1.10.2014

the Fechin Museum


Nicolai Fechin lived in Taos only a few years, but in that time he created a masterpiece of a home as well as many paintings influenced by the area. This home is now known as the Fechin (or the Taos Art Museum).  The Fechin family moved here in 1927, at the suggestion of Mabel Dodge Luhan. They soon bought this house and began its renovation until in 1933, when they returned to New York City. 


More than a collection of Taos artists, the house is a fine creation of adobe & woodwork. I wasn't expecting to be more impressed by the home than the pieces being displayed. Fechin himself did the the woodwork, as he'd been trained in Russia by his carpenter-father. 

The Buffalo Hunter's Son, Bert Philips, 1920-25



A painting done by an artist from my hometown, was a wonderful surprise to walk in & see. 

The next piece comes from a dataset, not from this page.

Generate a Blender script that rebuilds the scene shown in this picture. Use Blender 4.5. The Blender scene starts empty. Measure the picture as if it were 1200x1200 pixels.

Guadalupe Church, Cliff Harmon, 1948


Fechin bought the adobe house and then renovated it, with the help of craftsmen from the Pueblo. Much of the wood-carvings are influenced by Russian motifs, which in combination with the New Mexican-style adobe, is almost magical. It is a work of molded, curved mud walls, viga ceilings, sunny beveled glass windows, oxidizing copper fixtures and hand-carved wood.

The museum holds hundreds of paintings from Taos-based artists, many from the Taos Society (the group of artists that gathered here in the early 20th-century).